From Reviewer Paul Tatara

(CNN) -- The only thing amusing about the new Alan Rudolph film "Afterglow" is that its news release refers to it as "wryly comic."

I guess the movie is supposed to be a droll take on the battle of the sexes, with an occasional dramatic interlude, but the stagy and sometimes downright lousy dialogue sinks any possibility of getting wrapped up in the tired narrative.

A not-particularly-inspired Nick Nolte plays Lucky, a Montreal-based plumber who enjoys servicing more than kitchen plumbing for his female customers. His wife, Phyllis (Julie Christie), is a beautiful-but-wasted former B-movie actress who hasn't slept with Lucky in years and turns a blind eye to his relentless womanizing.

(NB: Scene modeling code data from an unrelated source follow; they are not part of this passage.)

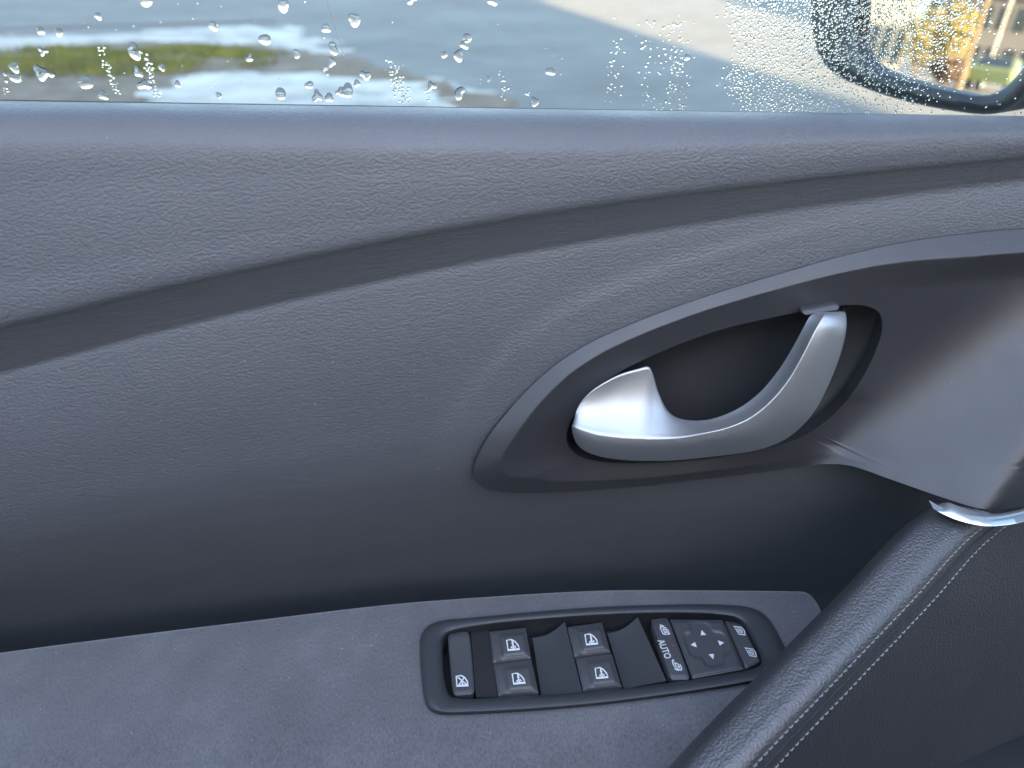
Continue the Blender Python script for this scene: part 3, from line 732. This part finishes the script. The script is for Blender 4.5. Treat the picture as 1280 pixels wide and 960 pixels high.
# two rows of stitches
def surf_at(i_f, off_x):
    i0 = int(min(max(i_f, 0), ns - 2)); fr_ = i_f - i0
    kk = np.interp(off_x, sec_f[3:, 0], np.arange(3, len(sec_f))); k0 = int(min(kk, len(sec_f) - 2)); fk = kk - k0
    G0 = np.array(Gg[i0]); G1 = np.array(Gg[i0+1])
    return (G0[k0] * (1-fk) + G0[k0+1] * fk) * (1-fr_) + (G1[k0] * (1-fk) + G1[k0+1] * fk) * fr_
for off_x in (84, 106):
    path = np.array([surf_at(x, off_x) for x in np.linspace(0, ns - 1.001, 400)]); side = np.array([surf_at(x, off_x + 3) for x in np.linspace(0, ns - 1.001, 400)]) - path
    s = np.concatenate([[0], np.cumsum(np.linalg.norm(np.diff(path, axis=0), axis=1))]); mb = MB(); L = .0036; x = .001
    while x + L < s[-1]:
        a = np.array([np.interp(x + .0003, s, path[:, k]) for k in range(3)]); b = np.array([np.interp(x + L - .0006, s, path[:, k]) for k in range(3)])
        sd_ = np.array([np.interp(x, s, side[:, k]) for k in range(3)]); sd_ = sd_ / np.linalg.norm(sd_)
        nn = np.cross(b - a, sd_); nn /= np.linalg.norm(nn); nn = nn if nn[1] < 0 else -nn
        mid = (a + b) / 2 + nn * .0005
        mb.tube([a - nn * .0002 - sd_ * .00012, a * .7 + b * .3 + nn * .00035, mid * .5 + (a*.3+b*.7) * .5 + nn * .0002, b - nn * .0002 + sd_ * .00012], [.00014, .00026, .00026, .00014], 6); x += L
    t_ = mb.build('stitching', MT['thread'], grip); t_['kind'] = 'stuff'
# seam between the rows
mb = MB(); mb.tube([surf_at(x, 95) for x in np.linspace(0, ns - 1.001, 120)], .0006, 6); mb.build('seam', MT['matt'], grip)
# chrome collar where the grip meets the surround
def to_px(p):
    r = np.asarray(p) - np.array((0, 0, EYE)); dep = r[1] * CP - r[2] * SP
    return 640 + FPX * r[0] / dep, 480 - FPX * (r[2] * CP + r[1] * SP) / dep
gflat = np.array([p for row in Gg[-24:] for p in row[12:]]); gpx = np.array([to_px(p) for p in gflat]); gD = gflat[:, 1] - SK * gflat[:, 0]
def grip_D(px, row):
    d2 = ((gpx - np.array((px, row)))**2).sum(1); k = np.argsort(d2)[:6]; w = 1 / (d2[k] + 4); return float((gD[k] * w).sum() / w.sum())
CT_ = catmull([(1173,632), (1184,628), (1198,632.5), (1214,637.5), (1232,641.5), (1242,642.5), (1262,640), (1282,635.5), (1310,627), (1350,612)], 6)
CB_ = catmull([(1167,636), (1182,644), (1200,651), (1218,655.5), (1234,657.5), (1244,657.5), (1264,655.5), (1283,651.5), (1312,643), (1352,628)], 6)
G = []
sm = lambda L: np.array([np.mean(L[max(0, i-5):i+6]) for i in range(len(L))])
cD = pchip([1160, 1172, 1200, 1225, 1242, 1262, 1290, 1360], [.2985, .2945, .2868, .2808, .2785, .2790, .2806, .2860])
DT_ = [float(cD(p[0])) + .0022 for p in CT_]; DB_ = [float(cD(p[0])) - .0065 for p in CB_]
for a, b, da, db in zip(CT_, CB_, DT_, DB_):
    A, B = PD(a[0], a[1], da), PD(b[0], b[1], db); out = np.array((0, -.0005, .0004))
    G.append([A + np.array((0, .003, -.003)), A, A*.92 + B*.08 + out*.8, A*.5 + B*.5 + out, A*.08 + B*.92 + out*.8, B, B + np.array((0, .006, .001))])
grid_obj('chrome_collar', G, MT['chrome'], grip, sharp=50)

# ---- lower door trim and pocket below the grip
G = []
lowD = pchip([620, 700, 760, 820, 865, 890, 915, 940, 980, 1040, 1100], [.352, .342, .334, .324, .310, .298, .282, .266, .245, .225, .220])
for r in np.arange(640, 1101, 8.0):
    x0 = float(np.interp(r, base[::-1, 1], base[::-1, 0])) + 170
    G.append([PD(px, r, float(lowD(r))) for px in np.linspace(x0, 1700, 30)])
grid_obj('lower_trim', G, MT['matt'], door)

# ---- window seal, glass
Gd0, TILT = .436, .22
def P_pane(px, py, off=0.0):
    w = ray(px, py); zs_ = -.072
    t = (Gd0 + off - TILT * 0 + TILT * zs_) / (w[1] - SK * w[0] + TILT * w[2]); return w * t + np.array((0, 0, EYE))
PN = np.array((-SK, 1.0, TILT)); PN /= np.linalg.norm(PN)
c4 = [P_pane(-400, -420), P_pane(1750, -420), P_pane(1750, 200), P_pane(-400, 185)]
pane_o = mesh_obj('window_glass', c4 + [p + PN * .004 for p in c4], [(0,1,2,3), (4,5,6,7), (0,1,5,4), (1,2,6,5), (2,3,7,6), (3,0,4,7)], MT['pane'], door, False)
mb = MB(); mb.tube([P_pane(px, float(sil(px)) + 7, -.003) for px in np.arange(-300, 1640, 40)], .0032, 8); mb.build('window_seal', MT['matt'], door)

# ---- door mirror
MC = (1165, 70); d0 = ray(*MC); d0 /= np.linalg.norm(d0)
rdes = np.array((-.985, .10, .0)); rdes /= np.linalg.norm(rdes)
MN = rdes - d0; MN /= np.linalg.norm(MN)
w = ray(*MC); M0 = w * (.62 / w[1]) + np.array((0, 0, EYE))
camp = np.array((0, 0, EYE))
def PM(px, py, off=0.0):      # on the mirror plane, pushed off along its normal
    w = ray(px, py); t = ((M0 + MN * off - camp) @ MN) / (w @ MN); return w * t + camp
def mirror_to(px, py, dist):  # where the mirror shows at that pixel, dist metres on
    p = PM(px, py); w = ray(px, py); w = w / np.linalg.norm(w); r = w - 2 * (w @ MN) * MN; return p + r * dist, r
MG = [(1074,-60),(1072,0),(1070,40),(1073,62),(1080,75),(1098,87),(1153,105),(1200,115.5),(1225,119),(1242,117),(1258,107),(1272,93),(1290,66),(1312,20),(1326,-60),(1318,-130),(1270,-150),(1130,-140),(1086,-118)]
MO = [(1018,-60),(1013,0),(1015,36),(1024,70),(1042,92),(1078,109),(1130,126),(1190,138.5),(1235,143),(1262,137),(1286,116),(1310,84),(1336,30),(1352,-60),(1346,-150),(1290,-185),(1120,-178),(1040,-140)]
mgc = resample(catmull(MG, 6, True), 120, True); moc = resample(catmull(MO, 6, True), 120, True)
k0 = np.argmin(np.hypot(*(moc - mgc[0]).T)); moc = np.roll(moc, -k0, axis=0)
mirror = empty('door_mirror', (0, 0, 0)); attach(mirror, door)
mg_o = mesh_obj('mirror_glass', [PM(*p, -.004) for p in mgc] , [tuple(range(120))], MT['mirror'], mirror, False)
RM = []
for f_, off in [(1.0, -.007), (1.0, .002), (.94, .006), (.8, .008), (.55, .010), (.3, .009), (.12, .004), (.02, -.004), (0, -.012)]:
    RM.append([PM(*(a * f_ + b * (1 - f_)), off) for a, b in zip(mgc, moc)])
mc_ = np.mean([PM(*p) for p in moc], axis=0)
for s_, bk in [(.98, .03), (.92, .06), (.80, .085), (.6, .10), (.3, .108)]:
    RM.append([mc_ + (PM(*p) - mc_) * s_ - MN * bk for p in moc])
grid_obj('mirror_housing', RM, MT['mirror_shell'], mirror, wrap=True, sharp=50)

# ------------------------------------------------------------------ what the mirror shows: the sunlit yard behind the car
def ground_at(px, py, dist):
    p, r = mirror_to(px, py, dist); return np.array((p[0], p[1], 0))
def building(name, px0, px1, dist, h, wall, label, floors, nwin):
    a, b = ground_at(px0, 70, dist), ground_at(px1, 70, dist); ex = (b - a); L = np.linalg.norm(ex); ex /= L; ey = np.array((ex[1], -ex[0], 0))
    if ey[0] > 0: ey = -ey   # back away from the car
    e = empty(name, tuple((a + b) / 2))
    def bx(u0, u1, v0, v1, z0, z1):
        V = [a + ex * u + ey * v + np.array((0, 0, z)) for u in (u0, u1) for v in (v0, v1) for z in (z0, z1)]
        return V, [(0,1,3,2), (4,6,7,5), (0,4,5,1), (2,3,7,6), (0,2,6,4), (1,5,7,3)]
    mesh_obj('wall', *bx(0, L, 0, 8, 0, h), wall, e, False); mesh_obj('roof', *bx(-.3, L + .3, -.3, 8.3, h + .003, h + .5), MT['roof'], e, False)
    for f in range(floors):
        for k in range(nwin):
            u = L * (k + .5) / nwin; z = h * (f + .5) / floors; ww = L / nwin * .32; hh = h / floors * .28
            mesh_obj('window', *bx(u - ww, u + ww, -.04, .05, z - hh, z + hh), MT['dark_glass'], e, False)
    tag(e, label, 'building')
building('office_building', 1140, 1345, 78, 6.0, MT['render_wall'], 'long pale building with a grey roof reflected in the mirror', 2, 9)
building('white_house', 1062, 1128, 48, 9.0, MT['white_wall'], 'sunlit white house reflected at the outer side of the mirror', 3, 4)
def leafy(mb, c, rx, rz, n, s):
    for _ in range(n):
        d = Vector((random.gauss(0,1), random.gauss(0,1), random.gauss(0,1))).normalized() * random.random()**.4
        p = Vector(c) + Vector((d.x*rx, d.y*rx, d.z*rz)); a = Vector((random.gauss(0,1), random.gauss(0,1), random.gauss(0,1))).normalized() * s; b = a.orthogonal().normalized() * s * .6
        mb.add([p - a, p + b, p + a, p - b], [(0,1,2,3)])
def shrub(px, dist, h, r, mat, name, label):
    g0 = ground_at(px, 80, dist); e = empty(name, tuple(g0)); mb = MB()
    leafy(mb, (g0[0], g0[1], h * .62), r, h * .42, 900, .12); mb.build('foliage', mat, e, False)
    mb = MB()
    for k in range(5): mb.tube([(g0[0], g0[1], 0), (g0[0] + random.gauss(0, r*.4), g0[1] + random.gauss(0, r*.4), h * .7)], [.03, .012], 5)
    mb.build('stem', MT['bark'], e); tag(e, label, 'shrub', 'shrubs shown in the mirror')
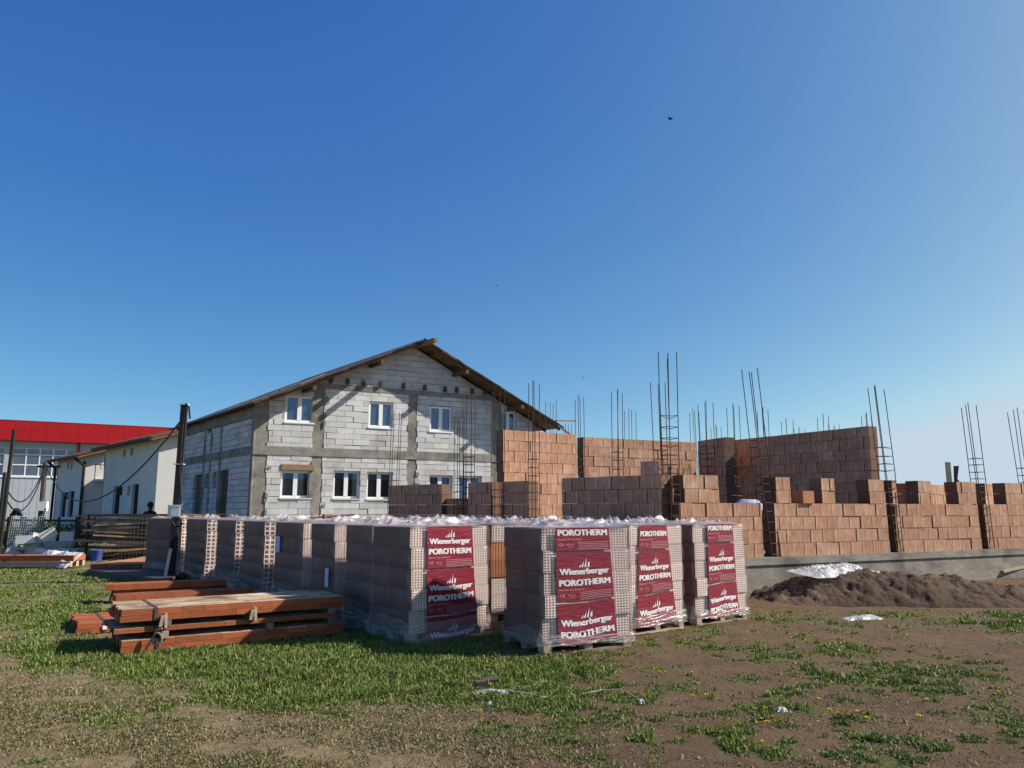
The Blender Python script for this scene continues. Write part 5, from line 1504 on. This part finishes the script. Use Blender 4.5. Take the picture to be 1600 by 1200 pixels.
a = gnd(1570, 905); mb = MB(); mb.box((a.x, a.y, .14), (1.3, .75, .12), (-.03, .06, 0), (0, 0, .05)); solo(mb, 'pale_board', M['wood_pallet'], 'pale board lying by the foundation at the right edge', 'board')
rr = random.Random(3)
for i, (px, py) in enumerate(dand):
    p = gnd(px, py); o = thing('dandelion', 'yellow dandelion in bloom scattered low on the grass', 'flower', (p.x, p.y, 0), 0, 'dandelions in bloom')
    h = .022 + .02 * rr.random()
    mb = MB(); mb.tube([(0, 0, 0), (.004, 0, h)], .002, 5); mb.build('stem', M['leaf'], o, local=True)
    mb = MB(); r = rr.uniform(.016, .026); n = 14
    for q in range(34):
        a_ = rr.uniform(0, 6.28); t_ = rr.uniform(.1, 1.1); mb.tint = rr.random()
        d = Vector((math.cos(a_) * math.sin(t_), math.sin(a_) * math.sin(t_), math.cos(t_) * .6)) * r; sd2 = Vector((-math.sin(a_), math.cos(a_), 0)) * r * .16
        b = Vector((.004, 0, h)); mb.face([b - sd2 * .4, b + d - sd2, b + d * 1.08, b + d + sd2])
    mb.build('flower_head', M['yellow'], o, local=True)

# ------------------------------------------------------------------ grass, straw and clover: many blades, nobody could count them
def field_points(n, seed, y_px=(872, 1215), power=1.0):
    r = np.random.default_rng(seed)
    px = r.uniform(-120, 1720, n); py = y_px[0] + (y_px[1] - y_px[0]) * r.random(n) ** power
    u, v = (px - 800) / FPX, (600 - py) / FPX
    dz = SP + v * CP; t = -EYE / dz
    return u * t, (CP - v * SP) * t, r
def blades(x, y, h, w, bend, r, name, label, cat, m, split=None):
    n = len(x); a = r.uniform(0, 2 * np.pi, n); b = r.uniform(0, 2 * np.pi, n)
    z = gz(x, y) - .006
    cx, sx = np.cos(a) * w * .5, np.sin(a) * w * .5
    ox, oy = np.cos(b) * bend * h, np.sin(b) * bend * h
    V = np.empty((n, 5, 3), np.float32)
    V[:, 0] = np.stack([x - cx, y - sx, z], 1); V[:, 1] = np.stack([x + cx, y + sx, z], 1)
    mx, my, mz = x + ox * .35, y + oy * .35, z + h * .6
    V[:, 2] = np.stack([mx + cx * .8, my + sx * .8, mz], 1); V[:, 3] = np.stack([mx - cx * .8, my - sx * .8, mz], 1)
    V[:, 4] = np.stack([x + ox, y + oy, z + h * np.sqrt(np.maximum(.05, 1 - np.minimum(bend, .95) ** 2))], 1)
    base = (np.arange(n) * 5)[:, None]
    me = bpy.data.meshes.new(name)
    me.vertices.add(n * 5); me.vertices.foreach_set('co', V.ravel())
    loops = np.concatenate([base + np.array([0, 1, 2, 3]), base + np.array([3, 2, 4])], 1).ravel()
    me.loops.add(n * 7); me.loops.foreach_set('vertex_index', loops.astype(np.int32))
    st = (np.arange(n) * 7)[:, None] + np.array([0, 4]); me.polygons.add(n * 2)
    me.polygons.foreach_set('loop_start', st.ravel().astype(np.int32))
    tt = me.attributes.new('tint', 'FLOAT', 'FACE'); tt.data.foreach_set('value', np.repeat(r.random(n), 2).astype(np.float32))
    me.update(calc_edges=True); me.validate()
    me.materials.append(m)
    o = bpy.data.objects.new(name, me); COL.objects.link(o); tag(o, label, cat, kind='stuff'); return o
def grass_mat(name, cols, trans=.16):
    m = bpy.data.materials.new(name); m.use_nodes = True; nt = m.node_tree; N = nt.nodes; L = nt.links
    p = N['Principled BSDF']; out = [n for n in N if n.type == 'OUTPUT_MATERIAL'][0]
    a = N.new('ShaderNodeAttribute'); a.attribute_name = 'tint'
    cr = N.new('ShaderNodeValToRGB'); L.new(a.outputs['Fac'], cr.inputs[0])
    els = cr.color_ramp.elements
    els[0].position = 0; els[0].color = (*cols[0], 1); els[1].position = 1; els[1].color = (*cols[-1], 1)
    for i, c in enumerate(cols[1:-1]): e = els.new((i + 1) / (len(cols) - 1)); e.color = (*c, 1)
    L.new(cr.outputs[0], p.inputs['Base Color']); p.inputs['Roughness'].default_value = .6; p.inputs['Specular IOR Level'].default_value = .25
    t = N.new('ShaderNodeBsdfTranslucent'); L.new(cr.outputs[0], t.inputs[0])
    mx = N.new('ShaderNodeMixShader'); mx.inputs[0].default_value = trans; L.new(p.outputs[0], mx.inputs[1]); L.new(t.outputs[0], mx.inputs[2]); L.new(mx.outputs[0], out.inputs[0])
    return m
def keep(x, y, f): return x[f], y[f]
slab_side = lambda x, y: ((x - CORNER.x) * front_n.x + (y - CORNER.y) * front_n.y) > .15
x, y, r = field_points(640000, 5)
c = cover(x, y); edge = ((x + 1.2) * math.sin(math.radians(133)) - (y - 18.2) * math.cos(math.radians(133)))
pxa, _ = px_of(x, y); ok = (r.random(len(x)) < np.clip((c - .16) * 1.15, 0, 1) * np.where(pxa > 950, np.clip((fbm(x * 8, y * 8, 63, 2) - .38) * 4, 0, 1), np.clip((fbm(x * 4, y * 4, 64, 2) - .22) * 4, .25, 1))) & (y < 30)
ok &= ~((x > 2.2) & ~slab_side(x, y))
x, y, c = x[ok], y[ok], c[ok]
dist = np.hypot(x, y)
h = (.010 + .052 * np.clip(c, 0, 1.2)) * r.uniform(.45, 1.25, len(x)) ; w = (.0028 + .0010 * dist) * r.uniform(.7, 1.3, len(x))
blades(x, y, h, w, r.uniform(.2, .9, len(x)), r, 'grass', 'green grass growing in patches round the pallets', 'grass', grass_mat('grass blade', [(.038, .085, .010), (.085, .155, .018), (.13, .195, .028), (.20, .225, .055), (.30, .26, .12)]))
x, y, r = field_points(260000, 6, (1000, 1215))
c = cover(x, y); px_, py_ = px_of(x, y)
st = np.clip((1000 - px_) / 260, .10, 1) * np.clip((py_ - 1030) / 60, 0.15, 1) * np.clip((fbm(x * 1.6, y * 2.4, 77) - .40) * 5, .05, 1)
ok = (r.random(len(x)) < np.clip(st, 0, 1) * .7) & (c < .7)
x, y = x[ok], y[ok]; dist = np.hypot(x, y)
blades(x, y, r.uniform(.012, .040, len(x)), (.003 + .0008 * dist) * r.uniform(.7, 1.3, len(x)), r.uniform(.5, .98, len(x)), r, 'dry_grass', 'short dry trampled grass in the foreground', 'grass', grass_mat('straw blade', [(.085, .105, .028), (.15, .14, .05), (.23, .19, .09), (.33, .27, .155)], .2))
x, y, r = field_points(230000, 8, (955, 1215))
px_, py_ = px_of(x, y); c = cover(x, y) + .25 * (fbm(x * 3.2, y * 3.2, 90) - .45)
ok = (r.random(len(x)) < np.clip((c - .22) * 1.0, 0, 1) * np.clip((fbm(x * 9, y * 9, 61, 2) - .33) * 4, 0, 1)) & (px_ > 650) & slab_side(x, y)
x, y = x[ok], y[ok]; dist = np.hypot(x, y)
blades(x, y, r.uniform(.010, .036, len(x)), (.007 + .0012 * dist) * r.uniform(.7, 1.4, len(x)), r.uniform(.5, .98, len(x)), r, 'clover', 'low broad leaved weeds in clumps on the bare soil', 'weeds', grass_mat('weed leaf', [(.040, .075, .014), (.080, .125, .024), (.12, .16, .036), (.18, .18, .075), (.24, .20, .11)], .25))
# crumbs of soil and pebbles
x, y, r = field_points(8000, 10, (880, 1215))
x, y = x[slab_side(x, y) | (x < 2)], y[slab_side(x, y) | (x < 2)]
c = cover(x, y); ok = c < .5; x, y = x[ok], y[ok]
n = len(x); s = r.uniform(.003, .009, n) * (1 + (r.random(n) > .96) * 1.3)
O8 = np.array([(1, 0, 0), (0, 1, 0), (-1, 0, 0), (0, -1, 0), (0, 0, .7), (0, 0, -.7)], np.float32)
V = np.stack([x, y, gz(x, y) + s * .2], 1)[:, None, :] + O8[None] * s[:, None, None] * r.uniform(.6, 1.4, (n, 6, 1))
F = np.array([(0, 1, 4), (1, 2, 4), (2, 3, 4), (3, 0, 4), (1, 0, 5), (2, 1, 5), (3, 2, 5), (0, 3, 5)])
Fs = ((np.arange(n) * 6)[:, None, None] + F[None]).reshape(-1, 3)
me = bpy.data.meshes.new('soil_crumbs'); me.from_pydata(V.reshape(-1, 3).tolist(), [], Fs.tolist())
tt = me.attributes.new('tint', 'FLOAT', 'FACE'); tt.data.foreach_set('value', np.repeat(r.random(n), 8).astype(np.float32))
me.materials.append(mat('soil crumb', (.12, .082, .052), (.22, .16, .105), 3, .95, 0, 1, .45))
o = bpy.data.objects.new('soil_crumbs', me); COL.objects.link(o); tag(o, 'crumbs of soil and pebbles strewn over the bare ground', 'soil crumbs', kind='stuff')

She spends most of her free time sitting around the house watching her old movies, which look like Roger Corman costume quickies from the early '60s. When they're together, Phyllis and Lucky like to have stilted discussions about death and the inexorable loss of hope that can only arise from learning the same screenplay.

The other couple

Meanwhile, on the fancy side of the tracks, we're introduced to Marianne and Jeffrey (Lara Flynn Boyle and Jonny Lee Miller), a young married couple who live in the ugliest building I've ever seen outside of the bunker where Hitler shot himself.

Jeffrey is an arrogant, straight-arrow businessman who evidently can't be bothered to move facial muscles or develop a taste for sex with his beautiful wife. That's too bad, because Marianne, a flitty little thing, wants nothing more than to have a baby with her husband. Considering his demeanor, though, she'd be wiser to coax him into a vasectomy. Or a personality transplant.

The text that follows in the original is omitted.